$n(n+1)2^{n-2} = \sum_{i=1}^ni^2\binom{n}{i}$
I would like to prove above identity combinatorially.
$n(n+1)$ of LHS is doubled amount of summing up from $1$ to $n$ and remaining $2^{n-1}$ denotes that there's some $n -1$ consecutive choice of something being exist or not.
How could I relate this two factors into potential those of RHS ?
Or will there any other option that I can refer to?
Any advice would be appreciate.
On
Following Nick's hint I'd like to construct the RHS.
First ask each one of n people whether he/she wants to participate in sub-committee $ = 2^n$
Then I choose $2$ people among the entire $n$ to designate each one of $2$ into the leader or note-taker position = $\binom{n}{2}\cdot2$
but the possibility is only $1\over2^2$ which I successfully choose 2 people who both of them said "YES! I want to be a member of sub-committee with extra work!" =$\binom{n}{2}\cdot2\cdot{1\over4}$
Now, I want to consider $2$ positions only filled with one person.
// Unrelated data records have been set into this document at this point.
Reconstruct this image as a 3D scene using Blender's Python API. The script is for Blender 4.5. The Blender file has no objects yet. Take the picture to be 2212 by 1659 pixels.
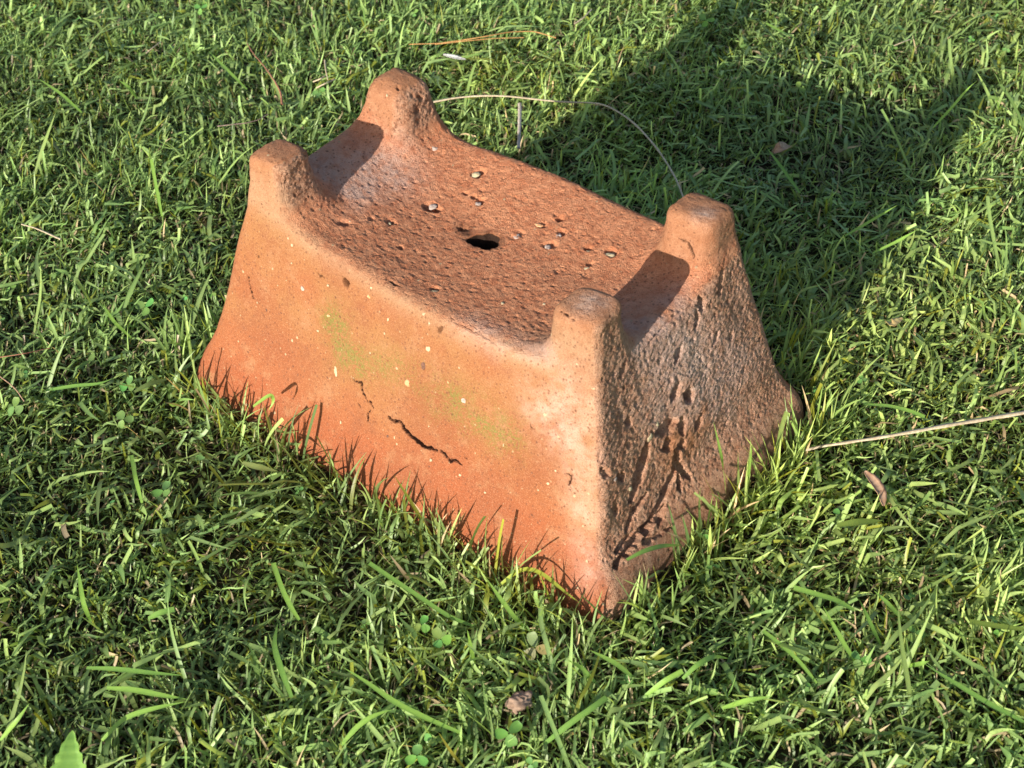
import bpy, math, random
import numpy as np
from mathutils import Vector

# ------------------------------------------------------------------ camera, sky, sun, exposure
scene = bpy.context.scene
COL = scene.collection
rng = np.random.default_rng(7)
random.seed(7)

CAM_F, CAM_PITCH, CAM_ROLL, CAM_H = 1.403, 0.7263, -0.0334, 0.799      # focal / sensor width, pitch down, roll, height
YAW, BX, BY = -0.7105, -0.0147, 0.8824                                  # the block's heading and place
SUN_AZ, SUN_EL = math.radians(54.3), math.radians(17.5)                 # heading the light travels, height of the sun

fwd = np.array([0, math.cos(CAM_PITCH), -math.sin(CAM_PITCH)])
right0 = np.array([1.0, 0, 0]); up0 = np.cross(right0, fwd)
cr, sr = math.cos(CAM_ROLL), math.sin(CAM_ROLL)
cam_right = cr * right0 + sr * up0
cam_up = -sr * right0 + cr * up0
cam_pos = np.array([0, 0, CAM_H])

cam = bpy.data.cameras.new("camera")
cam.sensor_fit = 'HORIZONTAL'; cam.sensor_width = 36.0; cam.lens = 36.0 * CAM_F
cam.clip_start = 0.02; cam.clip_end = 500.0
cam.dof.use_dof = True; cam.dof.focus_distance = 1.14; cam.dof.aperture_fstop = 16.0
cam_ob = bpy.data.objects.new("camera", cam)
from mathutils import Matrix
cam_ob.matrix_world = Matrix(((cam_right[0], cam_up[0], -fwd[0], cam_pos[0]),
                              (cam_right[1], cam_up[1], -fwd[1], cam_pos[1]),
                              (cam_right[2], cam_up[2], -fwd[2], cam_pos[2]), (0, 0, 0, 1)))
COL.objects.link(cam_ob); scene.camera = cam_ob

world = bpy.data.worlds.new("World"); scene.world = world; world.use_nodes = True
wn = world.node_tree.nodes; wl = world.node_tree.links
sky = wn.new('ShaderNodeTexSky'); sky.sky_type = 'NISHITA'; sky.sun_disc = False
sky.sun_elevation = SUN_EL
sun_to = np.array([-math.cos(SUN_EL) * math.cos(SUN_AZ), -math.cos(SUN_EL) * math.sin(SUN_AZ), math.sin(SUN_EL)])
sky.sun_rotation = math.atan2(sun_to[0], sun_to[1]) % (2 * math.pi)
sky.air_density = 1.0; sky.dust_density = 1.0
wn['Background'].inputs['Strength'].default_value = 0.085
wl.new(sky.outputs['Color'], wn['Background'].inputs['Color'])

sun = bpy.data.lights.new("sun", 'SUN'); sun.energy = 3.8; sun.angle = math.radians(0.53)
sun.color = (1.0, 0.93, 0.82)
sun_ob = bpy.data.objects.new("sun", sun); COL.objects.link(sun_ob)
sun_ob.rotation_euler = Vector((-sun_to[0], -sun_to[1], -sun_to[2])).to_track_quat('-Z', 'Y').to_euler()
sun_ob.location = tuple(sun_to * 5)

scene.view_settings.view_transform = 'Standard'
scene.view_settings.look = 'None'
scene.view_settings.exposure = 1.15
scene.view_settings.gamma = 1.0
scene.render.engine = 'CYCLES'

# ------------------------------------------------------------------ helpers
KPX = 2212.0
def ray(q):
    """unit ray through a point of the picture given on a 2212 x 1659 sheet"""
    d = fwd + cam_right * ((q[0] - 1106.0) / (CAM_F * KPX)) - cam_up * ((q[1] - 829.5) / (CAM_F * KPX))
    return d / np.linalg.norm(d)
def on_ground(q, z=0.03):
    d = ray(q); t = (z - cam_pos[2]) / d[2]
    return cam_pos + t * d
def zm(x0, y0, w):
    """points read in an enlarged crop of the picture (crop corner x0,y0, width w on 3000)"""
    k = w / 2212.0
    return lambda pts: [((x0 + a * k) * KPX / 3000.0, (y0 + b * k) * KPX / 3000.0) for a, b in pts]
cY, sY = math.cos(YAW), math.sin(YAW)
ROT = np.array([[cY, sY, 0], [-sY, cY, 0], [0, 0, 1.0]])               # world -> block
def to_local(P): return (np.asarray(P) - np.array([BX, BY, 0])) @ ROT.T
def to_world(P): return np.asarray(P) @ ROT + np.array([BX, BY, 0])

def sstep(a, b, x):
    t = np.clip((x - a) / (b - a), 0, 1); return t * t * (3 - 2 * t)
def smin(a, b, k):
    h = np.clip(0.5 + 0.5 * (b - a) / k, 0, 1); return b + (a - b) * h - k * h * (1 - h)
def smax(a, b, k): return -smin(-a, -b, k)

def _hash(ix, iy, iz, seed):
    n = (ix.astype(np.uint32) * np.uint32(374761393) + iy.astype(np.uint32) * np.uint32(668265263)
         + iz.astype(np.uint32) * np.uint32(2147483647) + np.uint32(seed * 1274126177 & 0xffffffff))
    n = (n ^ (n >> np.uint32(13))) * np.uint32(1274126177)
    n = n ^ (n >> np.uint32(16))
    return (n & np.uint32(0xffffff)).astype(np.float32) / np.float32(0xffffff)
def vnoise(P, scale, seed=0):
    """smooth value noise, -1..1"""
    Q = np.asarray(P, dtype=np.float32) * np.float32(scale) + np.float32(100.0)
    I = np.floor(Q).astype(np.int64); F = (Q - I).astype(np.float32); F = F * F * (3 - 2 * F)
    out = 0
    for dx in (0, 1):
        wx = F[:, 0] if dx else 1 - F[:, 0]
        for dy in (0, 1):
            wy = F[:, 1] if dy else 1 - F[:, 1]
            for dz in (0, 1):
                wz = F[:, 2] if dz else 1 - F[:, 2]
                out = out + wx * wy * wz * _hash(I[:, 0] + dx, I[:, 1] + dy, I[:, 2] + dz, seed)
    return out * 2 - 1
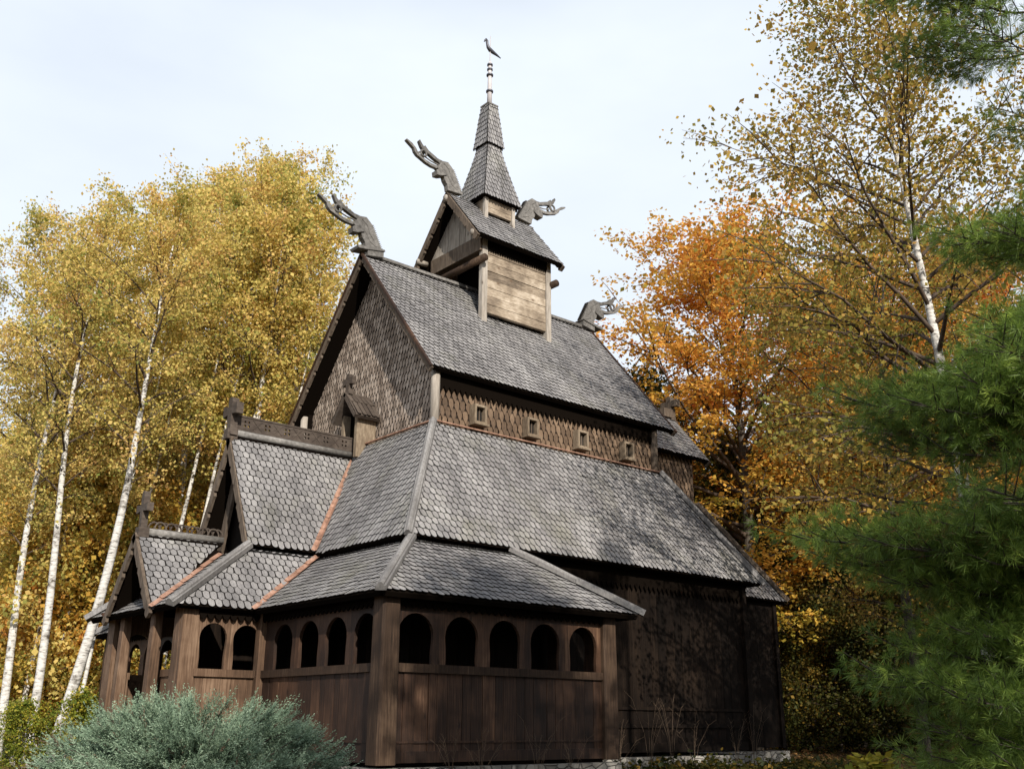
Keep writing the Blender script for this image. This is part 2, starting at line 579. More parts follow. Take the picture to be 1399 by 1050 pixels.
def rake_board(apex, foot, yf, depth, th, notch, sx):
    """bargeboard with small carved steps along its lower edge; apex/foot are (x, z) on the roof line"""
    ax, az = apex
    fx, fz = foot
    L = math.hypot(fx - ax, fz - az)
    ux, uz = (fx - ax) / L, (fz - az) / L
    nx, nz = -abs(uz) * (1 if fx > ax else -1), -abs(ux)   # inward-down normal
    nx, nz = (uz, -ux) if fx > ax else (-uz, ux)
    if nz > 0:
        nx, nz = -nx, -nz
    k = max(3, int(L / notch))
    loop = [(0, .0), (L, .0)]
    low = []
    for i in range(k):
        s0, s1 = L * i / k, L * (i + 1) / k
        low += [(s0 + .0, depth), (s0 + (s1 - s0) * .55, depth), (s0 + (s1 - s0) * .62, depth * .72), (s0 + (s1 - s0) * .78, depth * 1.12), (s0 + (s1 - s0) * .95, depth)]
    low = [(min(max(a, 0), L), b) for a, b in low]
    loop = [(0, 0)] + low + [(L, depth * .9), (L, 0)]
    mb = MB()
    mb.prism([loop], lambda s, d, t: Vector((ax + ux * s + nx * d, yf + t, az + uz * s + nz * d)), -th / 2, th / 2)
    return mb


for yf in (NF - .02, NB + .02):
    for sx in (1, -1):
        part('bargeboard', rake_board((0, NR + .02), (sx * (NW + .03), NE - .04), yf, .12, .06, .42, sx), 'brown', nave_roof)
        mb2 = MB()
        yy = yf - .03 if yf < 0 else yf + .03
        mb2.beam((0, yy, NR + .035), (sx * (NW + .03), yy, NE - .02), .06, .05, (sx * .7, 0, .6))
        part('verge_strip', mb2, 'dark', nave_roof)

# ---- upper walls
mb = MB()
mb.prism([[(-2.62, 5.9), (2.62, 5.9), (2.62, 7.5), (0, 10.66), (-2.62, 7.5)]], lambda u, v, d: Vector((u, d, v)), CF + .26, CF + .28)
gable_front = part('gable_wall', mb, 'deck')
s_ = MB()
gp = [(-2.66, 6.2), (2.66, 6.2), (2.66, 7.55), (0, 10.72), (-2.66, 7.55)]
shingle_rows(s_, lambda u, v, d: Vector((u, CF + .24 - d, v)), lambda v: interval(gp, v), 6.1, 10.72, .115, .17, 'point', .012, .032, 11)
part('wall_shingles', s_, 'gable', gable_front)
mb = MB()
mb.prism([[(-2.62, 5.9), (2.62, 5.9), (2.62, 7.5), (0, 10.66), (-2.62, 7.5)]], lambda u, v, d: Vector((u, d, v)), CB - .1, CB - .08)
gable_back = part('gable_wall', mb, 'gable')
for sx in (1, -1):
    mb = MB()
    mb.box(min(sx * 2.56, sx * 2.6), CF + .1, 5.9, max(sx * 2.56, sx * 2.6), CB - .1, 7.7)
    wl = part('clerestory_wall', mb, 'deck')
    s_ = MB()
    X = sx * 2.62
    if sx > 0:
        shingle_rows(s_, lambda u, v, d: Vector((X + d, u, v)), lambda v: (CF + .1, CB - .1), 6.2, 7.4, .15, .20, 'point', .013, .036, 21)
    else:
        shingle_rows(s_, lambda u, v, d: Vector((X - d, -u, v)), lambda v: (-CB + .1, -CF - .1), 6.2, 7.4, .15, .20, 'point', .013, .036, 22)
    part('wall_shingles', s_, 'clere', wl)
    # toothed valance under the eave, blackened and lengthened to paint the eave's shade
    mb = MB()
    n = 46
    y0, y1 = CF + .12, CB - .12
    loop = [(y0, 7.42)]
    for i in range(n):
        a = y0 + (y1 - y0) * i / n
        b = y0 + (y1 - y0) * (i + 1) / n
        loop += [(a, 7.08), ((a + b) / 2, 6.95)]
    loop += [(y1, 7.08), (y1, 7.42)]
    mb.prism([loop[::-1]], lambda u, v, d: Vector((sx * (2.68 + d), u, v)), 0, .02)
    part('toothed_shade_valance', mb, 'deck', wl)
    for wy in ((.64, 2.09, 3.6, 5.1) if sx > 0 else (.64, 2.09, 3.6, 5.1)):
        mb = MB()
        x0, x1 = 2.66, 2.83
        f = lambda y0, z0, y1, z1, xa=x0, xb=x1: mb.box(min(sx * xa, sx * xb), y0, z0, max(sx * xa, sx * xb), y1, z1)
        f(wy - .165, 6.42, wy - .11, 6.82)
        f(wy + .11, 6.42, wy + .165, 6.82)
        f(wy - .11, 6.77, wy + .11, 6.82)
        f(wy - .11, 6.42, wy + .11, 6.46)
        win = part('window', mb, 'frame', wl)
        mb = MB()
        f(wy - .19, 6.375, wy + .19, 6.418, 2.66, 2.88)
        part('sill', mb, 'frame', win)
        mb = MB()
        f(wy - .11, 6.46, wy + .11, 6.77, 2.70, 2.712)
        part('pane', mb, 'glass', win)
        mb = MB()
        f(wy + .02, 6.46, wy + .045, 6.77, 2.713, 2.74)
        part('mullion', mb, 'brown', win)
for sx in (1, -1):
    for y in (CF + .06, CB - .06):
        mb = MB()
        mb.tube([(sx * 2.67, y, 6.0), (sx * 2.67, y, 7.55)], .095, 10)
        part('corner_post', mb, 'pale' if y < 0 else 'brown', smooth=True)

# ---- aisle roof
deck = MB()
Q = dict(fr=(AW, AF, AZ), br=(AW, AB, AZ), fl=(-AW, AF, AZ), bl=(-AW, AB, AZ),
         tfr=(CW, CF, CZ), tbr=(CW, CB, CZ), tfl=(-CW, CF, CZ), tbl=(-CW, CB, CZ))
sh = [slope(Q['fr'], Q['br'], Q['tbr'], Q['tfr'], .136, .148, seed=31, deck=deck),
      slope(Q['fl'], Q['fr'], Q['tfr'], Q['tfl'], .136, .148, seed=32, deck=deck),
      slope(Q['bl'], Q['fl'], Q['tfl'], Q['tbl'], .136, .148, seed=33, deck=deck),
      slope(Q['br'], Q['bl'], Q['tbl'], Q['tbr'], .136, .148, seed=34, deck=deck)]
aisle_roof = part('aisle_roof', deck, 'deck')
for s_ in sh:
    part('shingle_slope', s_, 'roof', aisle_roof)


def hip(a, b, parent, w=.15, h=.07, mat='hip', out=(0, 0, 1)):
    mb = MB()
    a, b = Vector(a), Vector(b)
    d = (b - a).normalized()
    o = Vector(out)
    o = (o - d * o.dot(d)).normalized()
    L = (b - a).length
    n = max(1, int(L / 1.3))
    for i in range(n):
        p, q = a + d * (L * i / n + (.004 if i else 0)), a + d * (L * (i + 1) / n)
        jo = .052 + rng.uniform(-.007, .007)
        mb.beam(p, q, w * rng.uniform(.94, 1.03), h, o, jo)
        mb.tube([p + o * (jo + .04), p + d * (L / n * .5) + o * (jo + .046 + rng.uniform(-.006, .006)), q + o * (jo + .04)], [w * .3, w * .33, w * .31], 8)
    return part('hip_cap', mb, mat, parent)


for a, t, sx, sy in (('fr', 'tfr', 1, -1), ('br', 'tbr', 1, 1), ('fl', 'tfl', -1, -1), ('bl', 'tbl', -1, 1)):
    A_, T_ = Vector(Q[a]), Vector(Q[t])
    hip(A_ + (A_ - T_) * .012, T_, aisle_roof, .15, .07, 'hip', (sx, sy, 1))
mb = MB()
for a, b, o in (('tfr', 'tbr', (1, 0, 0)), ('tfl', 'tfr', (0, -1, 0))):
    A_, B_ = Vector(Q[a]), Vector(Q[b])
    ov = Vector(o)
    mb.beam(A_ + ov * .035 + Vector((0, 0, .03)), B_ + ov * .035 + Vector((0, 0, .03)), .07, .025)
part('copper_apron', mb, 'copper', aisle_roof)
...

It's simple. Just take $1$ among $n$ with $1\over2$ of possibility = $n\over2$
Now, summing up, the total counts will be $2^n({n(n-1)\over4}+{n\over2})$ which is equal to LHS
Hint:
The right-hand side counts the number of ways to choose a subcommittee (of any non-empty size) from a committee of $n$ people, choose a leader, and choose a note-taker... with the understanding that one person can be both the leader and the note-taker.
Can you see how to show that the left-hand side counts the same? It might help to note that $n+1=(n-1)+2$.